Thursday, September 01, 2005

Specifications for Lasagna

I found this site posted on Slashdot quite some time ago, lost it, and then stumbled upon it a few weeks ago. Now I'm blogging it so that I never forget again... (That's the kind of person I am: have to write it down or else I forget.)

There's a back story here: I can't make lasagna. That isn't entirely true. I can make lasagna, but it never turns out exactly as the instructions explain it should. Why? Because I can't follow recipes. And, for some reason, lasagna recipes are the hardest for me to follow.

It isn't that I don't understand the words or the technical language being used. "Stir" here, "mix" there, and "preheat oven" make perfect sense to me. The problem, here's an example, is that the recipe goes through all the mixing and preparing and then says "bake in preheated 350F oven for 40 minutes"...

WHAT? What preheated oven? When should I have preheated the oven? Where was that step!?

Admittedly, some recipes are better than others, but the people who write recipes aren't engineers. Engineers write specifications that can be read and understood in a clear, straightforward, repeatably accurate way. (Well, good engineers are supposed to be able to do that. I took Tech Writing in college with some people who were simply incompetent writers. I'm not the best speller, but I think I can write a halfway useful specification.)

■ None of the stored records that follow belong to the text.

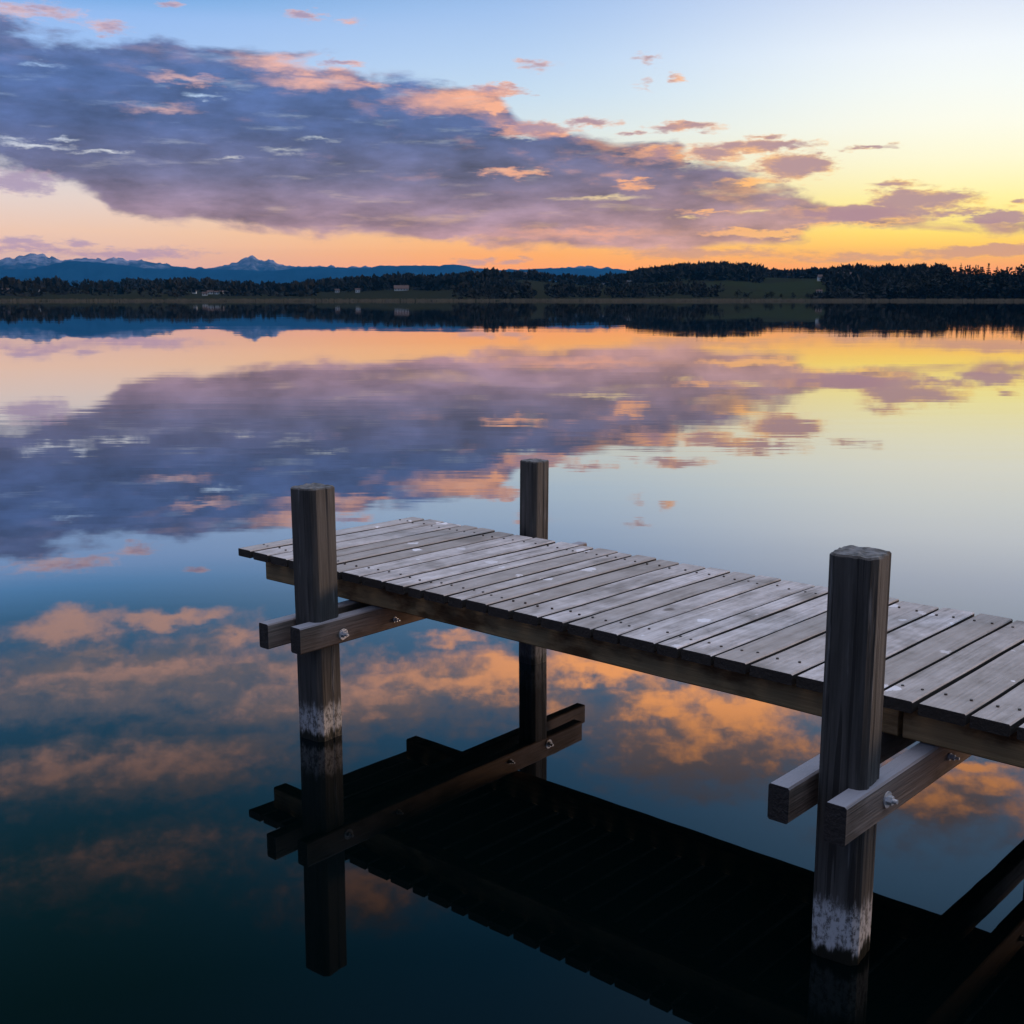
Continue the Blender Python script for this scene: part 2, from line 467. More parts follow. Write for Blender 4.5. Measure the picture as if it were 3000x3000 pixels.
# ------------------------------------------------------------------ far mountains: two ranges
BACK = [(-700, 775), (-400, 768), (-200, 758), (0, 761), (30, 753), (100, 745), (150, 746), (180, 757), (240, 750), (290, 752), (330, 755), (370, 758), (400, 761), (470, 773), (530, 781), (600, 785),
        (640, 782), (670, 770), (693, 766), (716, 752), (737, 743), (752, 755), (768, 764), (786, 756), (802, 760), (822, 768), (842, 774), (880, 780), (940, 775), (962, 776), (985, 783),
        (1060, 778), (1090, 784), (1400, 792), (1600, 786), (1660, 780), (1700, 779), (1760, 781), (1800, 787), (1900, 800), (2100, 802), (2190, 792), (2215, 788), (2245, 799), (2400, 805), (2900, 806), (3500, 804)]
FRONT = [(-700, 792), (-300, 786), (0, 788), (60, 790), (120, 782), (160, 770), (200, 761), (250, 763), (300, 770), (350, 776), (420, 786), (500, 790), (560, 787), (620, 791), (700, 789), (790, 794), (860, 785),
         (920, 782), (1000, 780), (1050, 783), (1085, 783), (1105, 776), (1300, 775), (1350, 777), (1400, 786), (1450, 792), (1500, 789), (1560, 787), (1640, 783), (1700, 785), (1800, 788), (1870, 792),
         (1950, 803), (2100, 812), (2400, 816), (2900, 816), (3500, 815)]


def range_mesh(table, dr, d0, d1, rough, seed, crest):
    bm = bmesh.new()
    xs = [-1900 + 6700 * i / 990 for i in range(991)]
    ds = [d0 + (dr - d0) * (i / 22) for i in range(23)] + [dr + (d1 - dr) * (i / 6) for i in range(1, 7)]
    rows = []
    for x in xs:
        yy = lerp_table(table, x)
        a, e = ang(x, yy)
        hr = CAM_H + dr * math.tan(e)
        hr *= 1 + crest * mnoise.fractal(Vector((x / 26, seed, 0)), .8, 2.2, 5)
        col = []
        for d in ds:
            k = (d - d0) / (dr - d0) if d <= dr else 1 - (d - dr) / (d1 - dr) * .5
            prof = k ** 1.25 if d <= dr else k
            px, py = d * math.sin(a), d * math.cos(a)
            nz = mnoise.fractal(Vector((px / 900 + seed, py / 900, seed)), .9, 2.1, 6)
            gul = abs(mnoise.fractal(Vector((px / 500 + seed, py / 1500, 2 + seed)), .9, 2.0, 5))
            amp = rough * hr * (k * (1.05 - k) * 4 if d <= dr else 0)
            col.append(bm.verts.new((px, py, max(hr * prof + amp * (nz * .35 - gul * .55), -1 if k < .02 else 1))))
        rows.append(col)
    for a, b in zip(rows, rows[1:]):
        for i in range(len(ds) - 1):
            bm.faces.new((a[i], b[i], b[i + 1], a[i + 1]))
    return bm


def mountain_material(snow_line, snow_w, amount):
    m, gg, b = material('mountain_slope')
    co = world_co(gg)
    x, y, z = gg.sep(co)[:]
    n = gg.noise(gg.xyz(gg.m('MULTIPLY', x, .0035), gg.m('MULTIPLY', y, .0016), gg.m('MULTIPLY', z, .008)), 1.0, 7.0, .62)
    s = gg.smooth(gg.m('ADD', z, gg.m('MULTIPLY_ADD', n, 420.0, -210.0)), snow_line, snow_line + snow_w)
    s = gg.m('MULTIPLY', s, gg.smooth(gg.noise(gg.xyz(gg.m('MULTIPLY', x, .006), gg.m('MULTIPLY', y, .004), gg.m('MULTIPLY', z, .02)), 1.0, 6.0, .65), .40, .60, .25, 1.0))
    forest = gg.mix(n, (.004, .028, .072), (.012, .055, .120))  # wooded slopes, with the blue of distant haze painted into the colour
    gg.put(b.inputs['Base Color'], gg.mix(gg.m('MULTIPLY', s, amount), forest, (.52, .49, .60)))
    b.inputs['Roughness'].default_value = 1.0
    b.inputs['Specular IOR Level'].default_value = 0.0
    return m


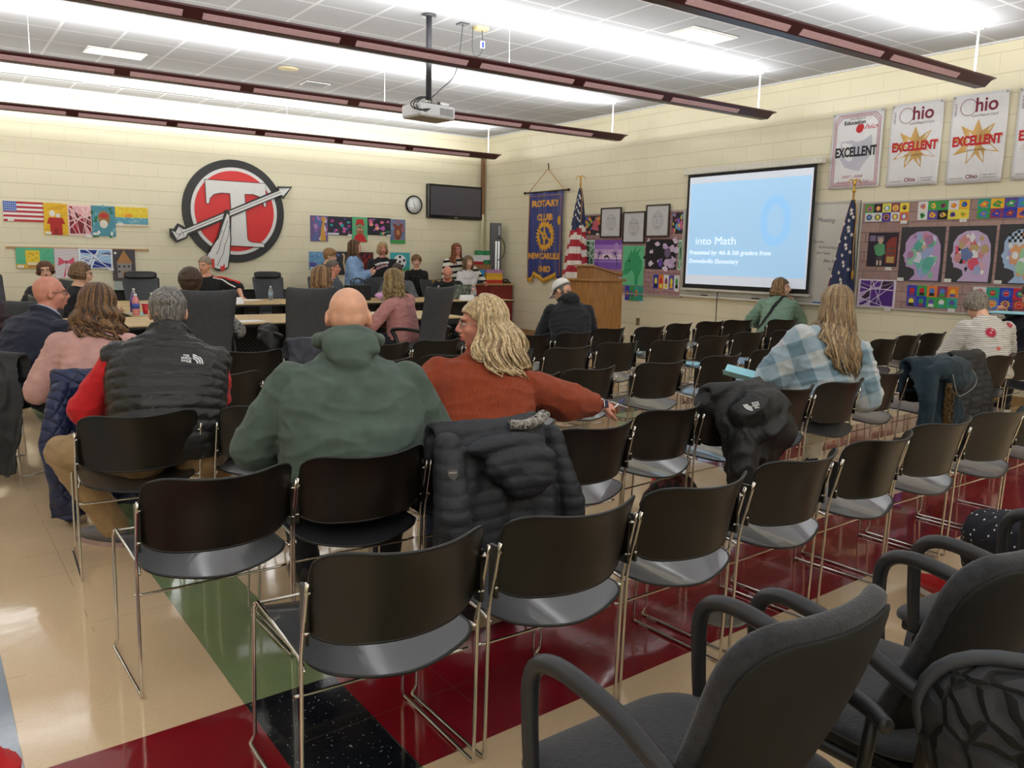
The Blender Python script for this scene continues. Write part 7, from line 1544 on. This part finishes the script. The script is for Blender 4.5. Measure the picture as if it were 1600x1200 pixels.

Anyway, that's why Sarahlynn won't let me make lasangna. I always miss something or make a silly mistake somewhere. Not critical to the edibility of the final product, but annoying enough to warrant not letting me make lasagna on my own.


The solution: Cooking for Engineers!

These aren't always the most elegant dishes, but the approach that the authors of these recipes takes to explaining is pure genius.

Oh, the other part of back story here is that I'm a very visual person. Graphs. Charts. Diagrams. Numbers. These are the best ways of conveying information, in my opinion. Accompanying text is important, but once you've read the text once, the associated artifacts are should need to refresh your memory or explain the concepts to someone else. Picture's worth a thousand words... or a million lines of code.
As for the recipes, they're drawn out in a type of diagram that shows how different ingredients are being combine and in what order. At a glance, it can show you the chronology of preparing the dish, as well as where there are opportunities for parallelism in the preparation and what the dependencies are between different steps. Brilliant!